It would be nice to end the sermon here, and say, good luck, Godspeed on your work in the Lord, it’s going to be a smooth ride from here. But as we all know, we will come up against fierce opposition. Look at Ch. 4, v.1-2, “When Sanballat heard that we were rebuilding the wall, he became angry and was greatly incensed. He ridiculed the Jews, and in the presence of his associates and the army of Samaria, he said, ‘What are those feeble Jews doing? Will they restore their wall? Will they offer sacrifices? Will they finish in a day? Can they bring the stones back to life from those heaps of rubble – burned as they are?’” You can almost see the smoke come out of his nose! Even to this day, you can read about the enemies of Israel breathing out murderous threats to them. The president of Iran, Mahmoud Ahmadinejad, said these quotes last year “Israel is nothing more than a mosquito which cannot see the broad horizon of the Iranian nation.” And to journalists he said “[Israel] [has] no roots there in history. They do not even enter the equation for Iran.” His quotes almost sound as silly as Tobiah’s in v.3, “What are they building – even a fox climbing on it would break down their wall of stones!” Why this anger? Why this hatred? It stems back far into history, but at its core, the enemies of God will hate God’s people. This comes down to everyone here – if you are a child of God, there is an enemy – Satan and his demons, who are out to get you. If you are not a child of God, he has already got you. The enemies of God despise God’s people, and will shamelessly ridicule and humiliate them – this comes out of a hatred for God.

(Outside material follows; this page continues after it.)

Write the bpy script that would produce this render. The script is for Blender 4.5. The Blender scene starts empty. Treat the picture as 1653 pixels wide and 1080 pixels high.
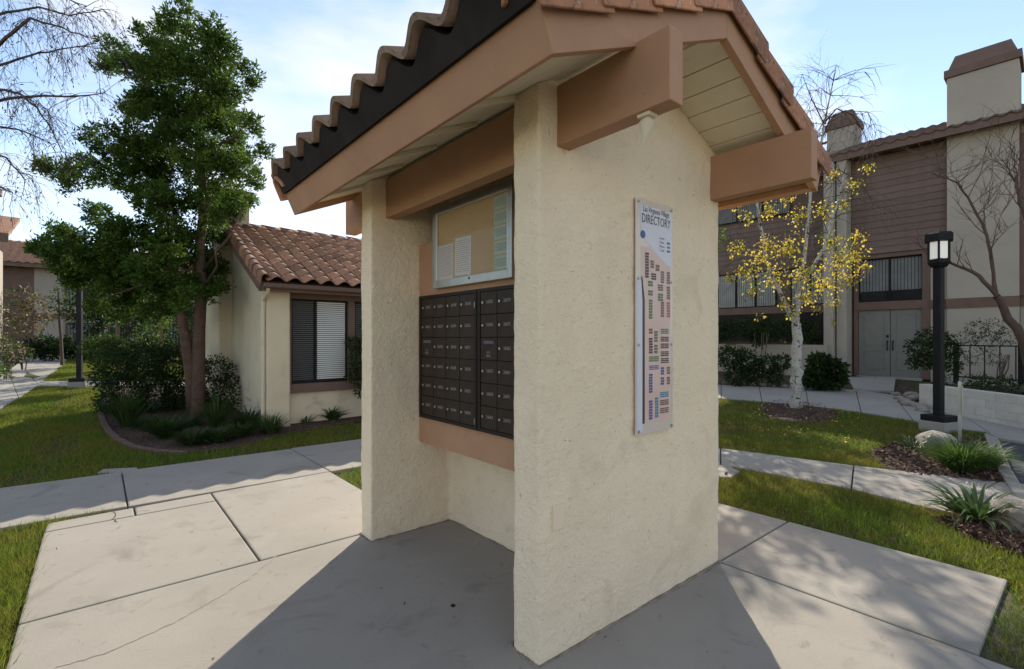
import bpy, bmesh, math, random
import numpy as np
from mathutils import Vector, Matrix, noise
R_ = math.radians
random.seed(7); rng = np.random.default_rng(7)
sc = bpy.context.scene; COL = sc.collection

# ------------------------------------------------------------------ camera, sky, sun, exposure
FPX, U0, V0, EYE = 797.26, 825.7, 545.8, 1.5
cam_d = bpy.data.cameras.new('camera'); cam = bpy.data.objects.new('camera', cam_d); COL.objects.link(cam)
cam.location = (0, 0, EYE); cam.rotation_euler = (R_(90), 0, 0)
cam_d.sensor_width = 36; cam_d.lens = FPX/1653*36; cam_d.shift_y = (V0-540)/1653; cam_d.shift_x = 0.0003
cam_d.clip_end = 1000; cam_d.clip_start = .05
sc.camera = cam
SUN_EL, SUN_AZ = R_(31), math.atan2(.15, .99)      # azimuth from +Y towards +X
w = bpy.data.worlds.new('World'); sc.world = w; w.use_nodes = True
nt = w.node_tree; nt.nodes.clear()
out = nt.nodes.new('ShaderNodeOutputWorld'); bg = nt.nodes.new('ShaderNodeBackground'); bg.inputs[1].default_value = .125
sky = nt.nodes.new('ShaderNodeTexSky'); sky.sky_type = 'NISHITA'; sky.sun_disc = False
sky.sun_elevation = SUN_EL; sky.sun_rotation = SUN_AZ; sky.dust_density = .0; sky.air_density = 1.0; sky.ozone_density = 2.0
tc = nt.nodes.new('ShaderNodeTexCoord'); mp = nt.nodes.new('ShaderNodeMapping'); mp.inputs['Scale'].default_value = (1.3, 1.3, 3.6); mp.inputs['Location'].default_value = (.95, .35, .1)
nz = nt.nodes.new('ShaderNodeTexNoise'); nz.inputs['Scale'].default_value = 1.5; nz.inputs['Detail'].default_value = 9; nz.inputs['Roughness'].default_value = .52
cr = nt.nodes.new('ShaderNodeValToRGB'); cr.color_ramp.elements[0].position = .45; cr.color_ramp.elements[1].position = .70
mx = nt.nodes.new('ShaderNodeMixRGB'); mx.inputs[2].default_value = (5.0, 4.9, 4.9, 1)
L = nt.links.new
L(tc.outputs['Generated'], mp.inputs[0]); L(mp.outputs[0], nz.inputs[0]); L(nz.outputs[0], cr.inputs[0]); L(cr.outputs[0], mx.inputs[0])
hs = nt.nodes.new('ShaderNodeHueSaturation'); hs.inputs['Saturation'].default_value = .86; L(sky.outputs[0], hs.inputs['Color']); L(hs.outputs[0], mx.inputs[1]); L(mx.outputs[0], bg.inputs[0]); L(bg.outputs[0], out.inputs[0])
sd = bpy.data.lights.new('sun', 'SUN'); sd.energy = 4.0; sd.angle = R_(.53); sd.color = (1, .91, .77)
so = bpy.data.objects.new('sun', sd); COL.objects.link(so)
tosun = Vector((math.sin(SUN_AZ)*math.cos(SUN_EL), math.cos(SUN_AZ)*math.cos(SUN_EL), math.sin(SUN_EL)))
so.rotation_euler = tosun.to_track_quat('Z', 'Y').to_euler()
sc.view_settings.view_transform = 'Standard'; sc.view_settings.look = 'None'; sc.view_settings.gamma = 1
sc.view_settings.exposure = .92

# ------------------------------------------------------------------ terrain and picture-to-ground helpers
def gz(y):
    t = y-8.3
    if t < 0: return 0.0
    if t < 1: return .02*t*t
    if t < 7.7: return .02+.04*(t-1)
    return .288+.012*(t-7.7)
def W(u, v, y): return Vector(((u-U0)/FPX*y, y, EYE-(v-V0)/FPX*y))
def G(u, v):
    lo, hi = .5, 200
    k = (v-V0)/FPX
    for _ in range(50):
        m = (lo+hi)/2
        if EYE-k*m > gz(m): lo = m
        else: hi = m
    return Vector(((u-U0)/FPX*lo, lo, gz(lo)))
YAW = .6967
AX = Vector((math.cos(YAW), math.sin(YAW), 0)); BX = Vector((-math.sin(YAW), math.cos(YAW), 0)); C0 = Vector((.1231, 2.254, 0))
def AB(a, b, z=0): return C0+AX*a+BX*b+Vector((0, 0, z))
def toAB(p): d = Vector((p[0], p[1], 0))-C0; return d.dot(AX), d.dot(BX)

# ------------------------------------------------------------------ materials
def mat(name, c1, c2=None, scale=3, rough=.8, bump=None, spots=None, spec=.3, detail=6, contrast=(.35, .65), island=0, trans=0, metal=0, coord='Object', emis=None):
    m = bpy.data.materials.new(name); m.use_nodes = True; n = m.node_tree; P = n.nodes['Principled BSDF']
    P.inputs['Roughness'].default_value = rough; P.inputs['Specular IOR Level'].default_value = spec; P.inputs['Metallic'].default_value = metal
    t = n.nodes.new('ShaderNodeTexCoord'); src = t.outputs[coord]
    def nz(s, d=6, ro=.6, dist=0):
        q = n.nodes.new('ShaderNodeTexNoise'); q.inputs['Scale'].default_value = s; q.inputs['Detail'].default_value = d; q.inputs['Roughness'].default_value = ro; q.inputs['Distortion'].default_value = dist
        n.links.new(src, q.inputs[0]); return q.outputs[0]
    def ramp(i, a, b):
        q = n.nodes.new('ShaderNodeMapRange'); q.inputs[1].default_value = a; q.inputs[2].default_value = b; n.links.new(i, q.inputs[0]); return q.outputs[0]
    def mix(f, a, b):
        q = n.nodes.new('ShaderNodeMixRGB')
        if isinstance(f, float): q.inputs[0].default_value = f
        else: n.links.new(f, q.inputs[0])
        for i, x in ((1, a), (2, b)):
            if isinstance(x, tuple): q.inputs[i].default_value = (*x, 1)
            else: n.links.new(x, q.inputs[i])
        return q.outputs[0]
    col = None
    if c2: col = mix(ramp(nz(scale, detail), *contrast), c1, c2)
    else: P.inputs['Base Color'].default_value = (*c1, 1)
    for sp in (spots or []):       # (scale, lo, hi, colour, distortion): dirt and stains with their own shape
        col = mix(ramp(nz(sp[0], 5, .6, sp[4] if len(sp) > 4 else 0), sp[1], sp[2]), col if col else c1, sp[3])
    if island:
        g = n.nodes.new('ShaderNodeNewGeometry'); h = n.nodes.new('ShaderNodeHueSaturation')
        r1 = n.nodes.new('ShaderNodeMapRange'); r1.inputs[3].default_value = 1-island; r1.inputs[4].default_value = 1+island
        n.links.new(g.outputs['Random Per Island'], r1.inputs[0]); n.links.new(r1.outputs[0], h.inputs['Value'])
        if col: n.links.new(col, h.inputs['Color'])
        else: h.inputs['Color'].default_value = (*c1, 1)
        col = h.outputs[0]
    if col: n.links.new(col, P.inputs['Base Color'])
    if bump:
        prev = None
        for (s, st, dd) in bump:
            b = n.nodes.new('ShaderNodeBump'); b.inputs['Strength'].default_value = st; b.inputs['Distance'].default_value = dd
            n.links.new(nz(s, 4, .6, .6), b.inputs['Height'])
            if prev: n.links.new(prev, b.inputs['Normal'])
            prev = b.outputs[0]
        n.links.new(prev, P.inputs['Normal'])
    if trans and not emis:
        o = n.nodes['Material Output']; T = n.nodes.new('ShaderNodeBsdfTranslucent'); X = n.nodes.new('ShaderNodeMixShader'); X.inputs[0].default_value = trans
        if col: n.links.new(col, T.inputs[0])
        else: T.inputs[0].default_value = (*c1, 1)
        n.links.new(P.outputs[0], X.inputs[1]); n.links.new(T.outputs[0], X.inputs[2]); n.links.new(X.outputs[0], o.inputs[0])
    if emis: P.inputs['Emission Color'].default_value = (*emis[0], 1); P.inputs['Emission Strength'].default_value = emis[1]
    return m
def objvar(m, amt=.18, hue=.0):      # value variation from object to object
    n = m.node_tree; P = n.nodes['Principled BSDF']; lk = P.inputs['Base Color'].links
    i = n.nodes.new('ShaderNodeObjectInfo'); h = n.nodes.new('ShaderNodeHueSaturation'); r = n.nodes.new('ShaderNodeMapRange')
    r.inputs[3].default_value = 1-amt; r.inputs[4].default_value = 1+amt; n.links.new(i.outputs['Random'], r.inputs[0]); n.links.new(r.outputs[0], h.inputs['Value'])
    if lk: n.links.new(lk[0].from_socket, h.inputs['Color'])
    else: h.inputs['Color'].default_value = P.inputs['Base Color'].default_value
    n.links.new(h.outputs[0], P.inputs['Base Color']); return m
MT = {}
MT['stucco'] = mat('cream_stucco', (.88, .72, .515), (.82, .665, .47), 2.2, .9, bump=[(6, .35, .02), (24, .8, .014), (75, .8, .007), (190, .6, .003)],
                   spots=[(26, .63, .72, (.50, .40, .27), 1.8), (62, .67, .72, (.24, .19, .13)), (3.2, .57, .75, (.72, .58, .40), .8), (1.3, .58, .9, (.66, .52, .36))])
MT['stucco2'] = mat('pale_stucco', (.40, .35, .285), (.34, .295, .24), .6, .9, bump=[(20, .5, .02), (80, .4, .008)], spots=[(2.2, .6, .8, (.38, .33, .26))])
MT['stucco3'] = mat('clubhouse_stucco', (.66, .56, .39), (.57, .48, .33), 1.2, .9, bump=[(9, .4, .03), (50, .5, .01)], spots=[(2.5, .6, .75, (.42, .36, .25))])
MT['tan'] = mat('tan_paint', (.45, .248, .142), (.385, .212, .122), 2.2, .68, bump=[(55, .35, .003), (7, .35, .008)], spots=[(48, .70, .76, (.17, .09, .06)), (5, .6, .75, (.36, .19, .12), 1.2)])
MT['brown'] = mat('brown_paint', (.16, .10, .075), (.13, .082, .062), 3, .7, bump=[(30, .15, .005)])
MT['siding'] = objvar(mat('brown_siding', (.175, .118, .095), (.145, .097, .078), 4, .75, bump=[(25, .25, .006)]), .08)
MT['cream'] = mat('cream_paint', (.74, .66, .49), (.68, .6, .44), 3, .7, bump=[(50, .1, .003)], spots=[(5, .62, .8, (.5, .42, .28))])
MT['dark'] = mat('dark_board', (.026, .021, .018), (.036, .03, .026), 5, .9, spec=.1, bump=[(40, .2, .004)])
MT['tile'] = objvar(mat('terracotta_tile', (.48, .225, .12), (.38, .17, .095), 9, .85, bump=[(60, .35, .004), (15, .3, .006)],
                        spots=[(11, .48, .62, (.22, .13, .09), 1.2), (30, .58, .70, (.50, .40, .31)), (55, .62, .7, (.10, .07, .055))]), .35)
MT['tile_end'] = objvar(mat('weathered_tile', (.20, .145, .105), (.30, .21, .15), 12, .9, bump=[(50, .5, .006)], spots=[(25, .55, .7, (.08, .065, .055))]), .2)
MT['tile_club'] = objvar(mat('brown_roof_tile', (.36, .185, .11), (.24, .135, .085), 5, .8, bump=[(40, .3, .005)], spots=[(9, .52, .68, (.11, .078, .06))]), .32)
MT['tile_dark'] = mat('dark_roof_tile', (.15, .095, .075), (.10, .065, .052), 5, .85)
MT['tile_grey'] = objvar(mat('weathered_clay', (.27, .165, .115), (.20, .13, .095), 9, .9, bump=[(50, .5, .005)], spots=[(13, .5, .64, (.12, .095, .08)), (30, .6, .7, (.36, .29, .23))]), .3)
MT['mortar'] = mat('mortar', (.3, .16, .1), (.2, .11, .07), 20, .95, bump=[(40, .8, .01)])
MT['bronze'] = mat('bronze_paint', (.030, .020, .014), (.040, .027, .019), 6, .5, spec=.18, spots=[(14, .62, .74, (.05, .04, .032))])
MT['bronze2'] = mat('bronze_frame', (.022, .015, .011), None, rough=.5, spec=.18)
MT['silver'] = mat('silver_print', (.33, .31, .29), None, rough=.5)
MT['steel'] = mat('grey_metal', (.42, .42, .39), (.36, .36, .33), 8, .38, metal=.7)
MT['alu'] = mat('white_edge', (.7, .7, .68), None, rough=.35, metal=.4)
MT['cork'] = mat('tan_backing', (.42, .29, .15), (.38, .26, .13), 5, .8, bump=[(80, .2, .002)])
MT['paper'] = mat('paper', (.55, .49, .44), (.5, .45, .4), 5, .8)
MT['paper_green'] = mat('green_form', (.36, .41, .33), (.33, .38, .30), 5, .8)
MT['ink'] = mat('ink', (.12, .11, .12), None, rough=.8)
MT['conc'] = mat('concrete', (.335, .305, .26), (.275, .25, .212), 1.1, .9, bump=[(220, .6, .003), (60, .3, .004), (9, .15, .01)], contrast=(.3, .7), coord='Object',
                 spots=[(2.3, .56, .72, (.225, .20, .165), .8), (38, .69, .75, (.15, .13, .105)), (.7, .6, .8, (.38, .35, .30)), (7, .62, .7, (.24, .21, .175), 1.5), (95, .64, .72, (.21, .19, .16))])
MT['concf'] = mat('far_concrete', (.33, .31, .275), (.28, .26, .23), .8, .88, bump=[(60, .3, .004)], spots=[(3, .58, .74, (.31, .29, .26))])
MT['joint'] = mat('joint_dirt', (.045, .038, .03), (.09, .075, .05), 30, .95)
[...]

Nehemiah did not retaliate. He did not send fuming letters back to Sanballat and Tobiah. Sometimes we might like to argue with someone who ridicules and despises us, but look at what Nehemiah does. He takes it to the Lord, in v.4-5, “Hear us, our God, for we are despised. Turn their insults back on their own heads. Give them over as plunder in a land of captivity. Do not cover up their guilt or blot out their sins from your sight, for they have thrown insults in the face of the builders.” You might wonder how he could pray like this “Do not blot out their sins,” but this should be considered more of a prophecy than a prayer. This is what will happen to those who are the enemies of God. Their insults will turn back on their heads. Their sins will not be blotted out, but exposed for all to see. As Christians, I don’t believe we should pray like this, the reason is because Jesus prayed “Father, forgive them” when he was on the cross. But what we can understand is this, and this is the truth – those who reject or have not accepted the forgiveness of Christ for their sins, especially those who attack the children of God, will find themselves in eternal punishment, suffering and shame for their sins. As Christians and as children of God, we can take heart and take comfort that our God is a just and a righteous God, and trust that he will avenge and repay. If we believe in the shed blood of Jesus Christ for the forgiveness of our sins, we have this promise.

The peace of God came over their hearts when they trusted in God’s deliverance, and in v.6 it says, “So we rebuilt the wall till all of it reached half its height, for the people worked with all their heart.” I did not speak much about the difficulty of building this wall. The wall they had to build had a perimeter of almost 2 miles. Imagine building a wall from State St. to Martin Luther King Dr., and from 31st St. to 35th. Just imagine even building a wall down the main walkway of this campus – except they had no flat surface to build on, the boundaries were not perfectly straight, and they needed to remove all the rubble from the prior destruction, dig out the old foundations and lay new foundations for the new wall. But in this time, Nehemiah and the Jews managed to close all the gaps in the walls and build it to half its height. And they did it with all their heart. Their hearts were engaged in the work. They did the work cheerfully and vigorously, full of passion and zeal.

However, this zeal would soon fade away, as the enemy tries a stronger attack. And this seems to be our experience as well, that we are constantly under assault, but we’ll soon learn how to deal with them. Now it’s not only Sanballat and Tobiah, but all the surrounding nations of Judah have banded together in anger. In addition to Sanballat and Tobiah are the Arabs, the Ammonites, and the age old enemies, the people of Ashdod, the Philistines. They plotted together to come and fight against Jersusalem and stir up trouble against it. It started out with mockery, some words. Then stronger words. Now it has escalated into a devious plot to cause serious harm, even to kill. They wanted to stir up trouble against Jerusalem, to throw them into confusion, demoralize them and make them give up.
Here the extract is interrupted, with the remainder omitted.